[PATCHv3 1/3] ARM: mm: allow sub-architectures to override PCI I/O memory type
Will Deacon
will.deacon at arm.com
Thu May 15 08:34:30 PDT 2014
Hi Arnd,
On Thu, May 15, 2014 at 03:32:43PM +0100, Arnd Bergmann wrote:
> On Thursday 15 May 2014 15:29:24 Will Deacon wrote:
> > Thu, May 15, 2014 at 02:51:30PM +0100, Thomas Petazzoni wrote:
> > > On Thu, 15 May 2014 15:21:25 +0200, Arnd Bergmann wrote:
> > > > As discussed on IRC, I think we'd be better off making this a strong-ordered
> > > > mapping for all platforms unconditionally.
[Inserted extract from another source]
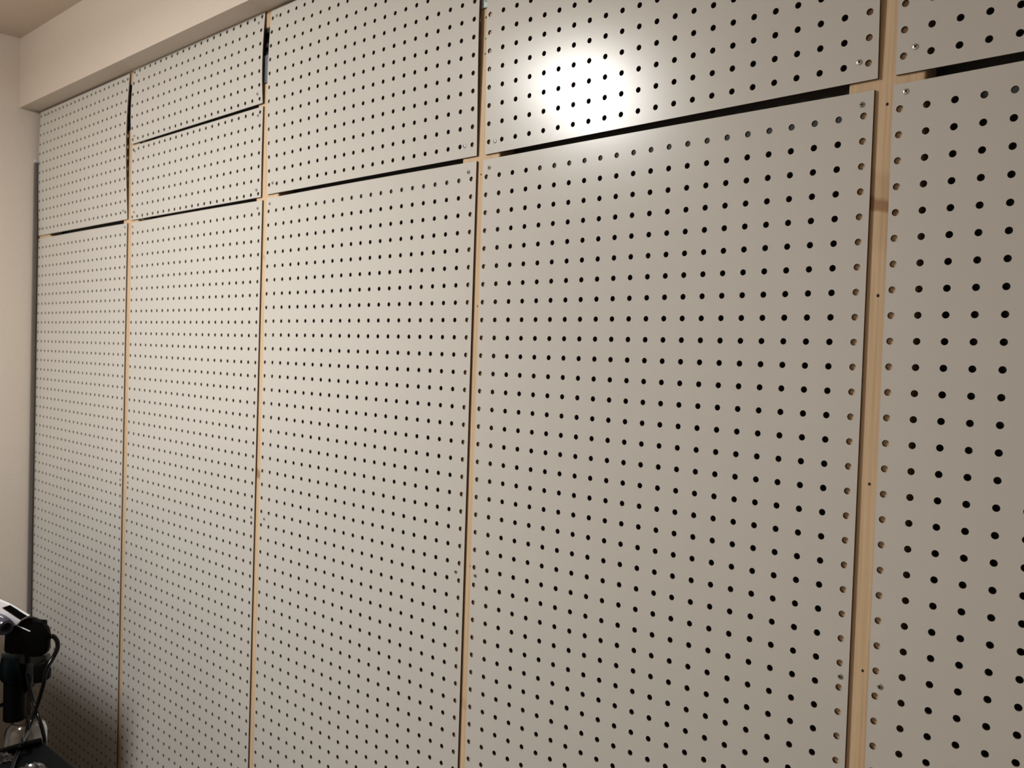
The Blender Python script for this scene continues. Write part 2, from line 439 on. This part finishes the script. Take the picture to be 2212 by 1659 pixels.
# clear jar
jh = (1624 - 1556) * MPP
bm = bmesh.new()
ro, ri = 0.040, 0.0375
lathe(bm, [(0, 0), (ro - 0.003, 0), (ro, 0.004), (ro, jh * 0.68), (ro * 0.9, jh * 0.86), (ro * 0.66, jh * 0.97), (ro * 0.66, jh), (ro * 0.6, jh), (ro * 0.6, jh * 0.95), (ri * 0.87, jh * 0.84), (ri, jh * 0.66), (ri, 0.006), (0, 0.004)], n=48)
tag(obj('plastic_jar', bm, CLEAR, loc=(base.x, base.y, base_z + 0.0005), smooth=40), 'clear plastic jar with bright glints, under the black cylinder at lower left', 'jar')

# the black gadget with its silver face
dev = empty('camera_rig', P(31, 1557)); tag(dev, 'black camera-like gadget with a tilted silver face and looping black cable, lower left', 'gadget')
def part(name, bm, mat, smooth=35, parent=None):
    o = obj(name, bm, mat, smooth=smooth)
    o.parent = parent or dev
    o.matrix_parent_inverse = Matrix.Translation((parent or dev).location).inverted() if not parent else Matrix.Identity(4)
    return o
bm = bmesh.new()
slab(bm, [(50, 1337), (60, 1335), (72, 1338), (88, 1350), (96, 1354), (100, 1362), (102, 1374), (101, 1402), (98, 1413), (86, 1419), (70, 1421), (52, 1419), (50, 1405), (24, 1416), (6, 1410), (8, 1366), (38, 1346)], 0.0, 0.02, bevel=0.006)
body = part('body', bm, DEV_BLACK)
bm = bmesh.new(); slab(bm, [(-40, 1278), (2, 1299), (20, 1307), (62, 1331), (45, 1338), (35, 1352), (-40, 1318)], 0.02, 0.028, bevel=0.0012, seg=2); face = part('silver_face', bm, SILVER)
bm = bmesh.new(); slab(bm, [(4, 1313), (20, 1307.5), (58, 1331), (44, 1339)], 0.0265, 0.0300, bevel=0.0004, seg=1); part('slot_band', bm, DEV_BLACK)
bm = bmesh.new(); tube(bm, [P(38, 1352, 0.0205), P(52, 1358, 0.0212), P(65, 1364, 0.0205)], 0.0011, n=8); part('painted_edge_highlight', bm, SILVER)  # silver rod that imitates a highlight along the body's edge
# violet-grey dial pointing right and towards the viewer
ax = (right * 0.80 - fwd * 0.55 - upv * 0.22).normalized(); c = P(13, 1356, 0.047)
bm = bmesh.new(); Rr = 0.0175
lathe(bm, [(0, -0.055), (Rr * 0.95, -0.055), (Rr, -0.050), (Rr, -0.004), (Rr * 0.9, 0.0), (Rr * 0.62, 0.001), (Rr * 0.55, -0.002), (Rr * 0.5, -0.012), (0, -0.012)], centre=c, axis=ax, n=40)
dial = part('dial', bm, DIAL)
bm = bmesh.new(); lathe(bm, [(Rr * 0.5, -0.0115), (0, -0.0112)], centre=c, axis=ax, n=32); part('dial_bore', bm, BLACK)
# smoky web between body and collar
bm = bmesh.new(); slab(bm, [(2, 1411), (51, 1404), (54, 1437), (30, 1429), (2, 1420)], -0.03, 0.018, bevel=0.002); part('smoky_web', bm, DEV_SMOKE)
bm = bmesh.new(); slab(bm, [(52, 1418), (98, 1416), (100, 1434), (72, 1437), (68, 1480), (60, 1480)], -0.012, 0.008, bevel=0.002); part('rear_bracket', bm, DEV_SMOKE)
bm = bmesh.new(); slab(bm, [(71, 1437), (100, 1428), (103, 1450), (104, 1467), (96, 1473), (84, 1477), (69, 1478)], 0.007, 0.022, bevel=0.004); part('lower_block', bm, DEV_BLACK)
# teal collar and black barrel, both upright
cz = Vector((0, 0, 1)); cb = P(31, 1557); cb.z = base_z + jh + 0.0012
bm = bmesh.new(); hb = (1557 - 1470) * MPP
lathe(bm, [(0, 0), (0.0195, 0), (0.0212, 0.002), (0.0212, hb), (0, hb)], centre=cb, axis=cz, n=40); part('barrel', bm, DEV_BLACK)
bm = bmesh.new(); hc = (1470 - 1418) * MPP
lathe(bm, [(0, hb), (0.0225, hb), (0.0262, hb + 0.006), (0.0262, hb + hc * 0.6), (0.0235, hb + hc), (0, hb + hc)], centre=cb - right * 0.003, axis=cz, n=40); part('collar', bm, DEV_TEAL)
bm = bmesh.new(); slab(bm, [(50, 1452), (64, 1470), (62, 1488), (52, 1500)], -0.02, 0.004, bevel=0.002); part('brace', bm, DEV_BLACK)
# cables
rc = 4.4 * MPP
bm = bmesh.new(); tube(bm, [P(100, 1382, 0.006), P(113, 1374, 0.004), P(123, 1384, 0.004), P(124, 1400, 0.006), P(115, 1420, 0.014), P(103, 1440, 0.026), P(97, 1456, 0.030), P(94, 1478, 0.032), P(88, 1500, 0.032), P(79, 1528, 0.034), P(66, 1562, 0.046), P(55, 1588, 0.085), ray_z(49, 1600, DZ + 0.0215), ray_z(44, 1611, DZ + 0.020), ray_z(39, 1624, DZ + 0.009), ray_z(32, 1642, DZ + 0.0062), ray_z(25, 1662, DZ + 0.0062), ray_z(12, 1700, DZ + 0.0062)], lambda t: rc * (1.12 - 0.2 * t))
part('looped_cable', bm, DEV_GLOSS, smooth=60)
bm = bmesh.new(); tube(bm, [P(58, 1455, 0.008), P(63, 1480, 0.012), P(70, 1508, 0.016), P(78, 1530, 0.026), P(86, 1556, 0.040), P(93, 1582, 0.044), P(96, 1600, 0.044), P(96, 1640, 0.044)], rc * 0.9)
part('hanging_cable', bm, DEV_GLOSS, smooth=60)
bm = bmesh.new(); tube(bm, [P(-30, 1530, -0.01), P(0, 1524, -0.004), P(16, 1516, 0.0)], rc * 0.9); part('rear_cable', bm, DEV_BLACK, smooth=60)

# thick black strap lying along the far edge of the desk
def on_desk(x, y, h): return Vector((x, y, DZ + h))
bm = bmesh.new(); tube(bm, [on_desk(DX + 0.012, DY - 0.010, 0.0068), on_desk(DX + 0.010, DY - 0.045, 0.0068), on_desk(DX + 0.012, DY - 0.11, 0.0068), on_desk(DX + 0.009, DY - 0.20, 0.0068), on_desk(DX + 0.02, DY - 0.34, 0.0068)], 0.0064)
tag(obj('cable_run', bm, DEV_BLACK, smooth=60), 'thick black cord lying along the left edge of the black desk', 'cord')

# crumpled clear wrap on the desk
def wrap(name, cx, cy, sx, sy, seed, label):
    rnd = random.Random(seed); bm = bmesh.new(); n = 13
    g = [[None] * n for _ in range(n)]
    for i in range(n):
        for j in range(n):
            u, v = i / (n - 1) - 0.5, j / (n - 1) - 0.5
            h = 0.001 + 0.011 * max(0, 1 - 3.2 * (u * u + v * v)) * rnd.uniform(0.2, 1.0) + rnd.uniform(0, 0.004)
            g[i][j] = bm.verts.new((u * sx * (1 + rnd.uniform(-.05, .05)), v * sy * (1 + rnd.uniform(-.05, .05)), h))
    for i in range(n - 1):
        for j in range(n - 1): bm.faces.new((g[i][j], g[i + 1][j], g[i + 1][j + 1], g[i][j + 1]))
    o = obj(name, bm, WRAP, loc=(cx, cy, DZ + 0.0004))
    so = o.modifiers.new('thin', 'SOLIDIFY'); so.thickness = 0.0004; so.offset = 1
    return tag(o, label, 'plastic wrap', 'crumpled clear wraps on the desk')
def desk_pt(px, py):
    d = fwd + right * ((px - 1106) / FPX) - upv * ((py - 829.5) / FPX)
    t = (DZ - cam_loc.z) / d.z
    return cam_loc + d * t
a = desk_pt(0, 1643); wrap('plastic_wrap', a.x, a.y, 0.04, 0.04, 3, 'crumpled clear wrap with glints at the very left edge of the desk')
a = desk_pt(68, 1668); wrap('plastic_wrap', a.x, a.y, 0.045, 0.045, 5, 'crumpled clear wrap right of the cable, at the photo bottom')

# unseen cupboard-shaped block, added to shade the lower left corner
blocker = empty('shade_blocker', (-1.50, -0.80, 0.0)); tag(blocker, 'dark box added out of view to shade the lower left corner', 'shade_blocker')
bm = bmesh.new(); box(bm, (-0.41, -0.26, 0.05), (0.37, 0.34, BLOCKER_H), bevel=0.004); obj('blocker_body', bm, DESKM, blocker)
for k in (0, 1):
    bm = bmesh.new(); box(bm, (-0.40 + k * 0.36, -0.279, 0.07), (-0.045 + k * 0.36, -0.2605, BLOCKER_H - 0.02), bevel=0.003); d = obj('blocker_door', bm, DESKM, blocker)
    bm = bmesh.new(); tube(bm, [(-0.07 + k * 0.055, -0.2795, 0.55), (-0.07 + k * 0.055, -0.30, 0.56), (-0.07 + k * 0.055, -0.30, 0.66), (-0.07 + k * 0.055, -0.2795, 0.67)], 0.005, n=8, sub=3); obj('blocker_handle', bm, STEEL, d)
bm = bmesh.new(); box(bm, (-0.39, -0.24, 0.0), (0.30, 0.24, 0.0495)); obj('blocker_plinth', bm, DESKM, blocker)

# ------------------------------------------------------------------ light
def area(name, loc, size, power, col, rot=(0, 0, 0), shape='DISK'):
    l = bpy.data.lights.new(name, 'AREA'); l.shape = shape; l.size = size; l.energy = power; l.color = col
    o = bpy.data.objects.new(name, l); C.objects.link(o); o.location = loc; o.rotation_euler = rot
    return o
area('ceiling_lamp_light', (-0.84, -1.35, 2.337), 0.28, 33, (1.0, 1.0, 0.975))
pl = bpy.data.lights.new('lamp_glow', 'POINT'); pl.energy = 23; pl.shadow_soft_size = 0.09; pl.color = (1.0, 0.99, 0.955)
po = bpy.data.objects.new('lamp_glow', pl); C.objects.link(po); po.location = (LX, LY, LZ - 0.0)
w = bpy.data.worlds.new('world'); bpy.context.scene.world = w; w.use_nodes = True
w.node_tree.nodes['Background'].inputs[0].default_value = (0.9, 0.8, 0.7, 1); w.node_tree.nodes['Background'].inputs[1].default_value = 0.02

sc = bpy.context.scene
sc.view_settings.view_transform = 'Standard'; sc.view_settings.look = 'None'
sc.view_settings.exposure = 0.0; sc.view_settings.gamma = 1.0
sc.cycles.use_denoising = True
sc.cycles.max_bounces = 8
sc.cycles.sample_clamp_indirect = 4
sc.cycles.caustics_refractive = False; sc.cycles.caustics_reflective = False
The PCI I/O space semantics
> > > > require non-posted writes, which is the main difference between device
> > > > and SO mappings, so the same fix is required both for mvebu as a workaround
> > > > for the deadlock as well as for everyone else as a fix for an incorrect
> > > > PCI behavior.
> > >
> > > Ok, I'll take that into account when posting a v4.
> >
> > Actually, I don't think this reasoning is correct. The memory type here
> > applies to accesses mastered by the CPU onto AXI -- it is the job of the
> > AXI/PCI bridge (i.e. the host controller) to ensure that writes are not
> > posted, so this is irrelevant.
> >
> > Of course, the erratum in question requires SO memory, but that's an
> > entirely different problem. The default should remain as device memory.
>
> How can a write be non-posted on the PCI bus if it's posted on AXI?
>From the point-of-view of the CPU it would be posted, but the PCI bus would
see an unposted write (so I imagine there would be write buffering at the
host controller). However, I worry that I'm missing your point :)
> The way I understand it, the CPU would continue with the next instruction
> as soon as the write has made it out to the AXI fabric, i.e. before
> the PIO instruction is complete.
The CPU can continue regardless -- you'd need a DSB if you want to hold up
the instruction stream based on completion of a memory access. With the
posted write (device type), the write may complete as soon as it reaches an
ordered bus.
Note that nGnRnE accesses in AArch64 (the equivalent to strongly-ordered)
*can* still get an early write response -- that is simply a hint to the
memory subsystem.
> If this is used to synchronize with a DMA, there is no guarantee that the
> transaction from PCI will be visible in memory by then.
Can you elaborate on this scenario please? When would we use an I/O space
write to synchronise with a DMA transfer from a PCI endpoint? You're
definitely referring to I/O space as opposed to Configuration Space, right?